5) The 'Great Expectations' Player

This is the blackjack-playing doofus that wanders from table to table with a stack of chips, popping in and out of shoe games and loses pretty much every hand. He'll show up at an empty seat, changing the flow of the cards on a good shoe, messing up the vibe at the table. If he loses his first hand, he always pounds the table, curses, and walks off. If he wins, he inevitably doubles his bet, and then he loses the second hand, so he's behind anyways. Of course he throws a minor hissy fit, whining about how he can't catch any cards. But then he wanders off, only to come back again a few minutes later and repeat the cycle. This is the kind of dipshiat that thinks he should win every hand, and the rest of the table just hates 'em.

6) The Degenerate

These are the people that just won't leave, no matter how bad of a beating you put on them. Some nights, as a dealer, I am just unbeatable. If you sit down at my table, I will clean you out. But some people don't get it. They can't imagine losing twenty hands in a row--they think it's impossible. I'm here to tell you that not only is it possible, it's not all that rare. But the degenerate is so far in the hole that they feel losing is inevitable, and when they win, they bitch that that they didn't bet enough. So then they press, and I beat them again.

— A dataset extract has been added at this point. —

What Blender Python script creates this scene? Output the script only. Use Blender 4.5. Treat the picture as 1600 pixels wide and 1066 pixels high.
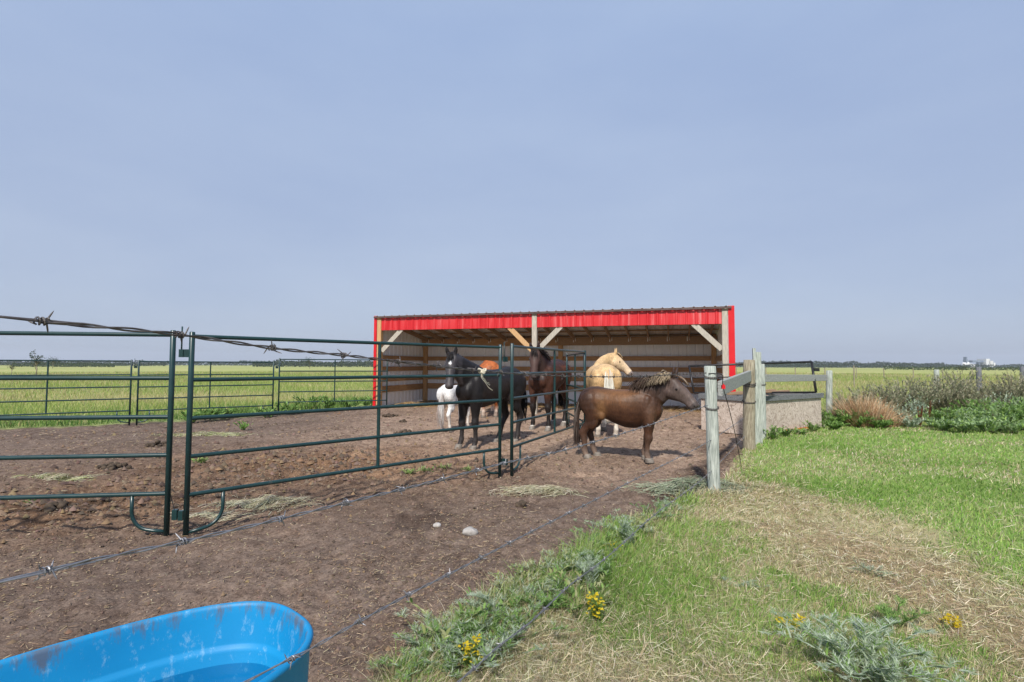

A degenerate will not leave with money--they will play until they are absolutely broke, and then ask for cab fare and a pack of smokes.

7) The Lonely Guy

This is probably the worst of all the people to deal to, especially on my shift. This is the player who has no family, no friends, no girlfriend, no social life, no place to go, nothing to do. So they come and sit at the table all night and tell you their pathetic life story. And since they have no outside distractions, they always seem to have plenty of disposable income, so they never leave. It's even worse when you're dealing to a good table, maybe an attractive girl is playing by herself, or you have a fun couple, and the lonely guy shows up. He then kills all of your action, and you're stuck there dealing to him.

8) The Random Weirdo

Sometimes, especially late at night, when I'm sitting on a dead table at the far end of the pit, some random freak from the street will wander in and start talking to you. They always start with a question about the game or asking directions to the cage/bathroom/etc., but that's just their 'in'. Once they've got you, they just want to stand there and talk about random freaky shiat like how their grandmother was reincarnated or how the casinos are conspiring against them. Of course, my way out of that is to call the floor over and tell them that the Shufflemaster machine is messing up or it's time to change the cards or something like that and I start ignoring the freak. Sometimes it works, sometimes it doesn't. If I get really lucky, a player will come and sit down and the weirdo will shuffle off to bother somebody else.

Anyhow... Eight categories isn't really enough to cover all of the morons I see on a regular basis, but it's a pretty good overview. I could've probably written ten pages about the strokers at the dice table alone, but I think you get the idea. Because working in a casino may not always be fun and games, but it's certainly interesting.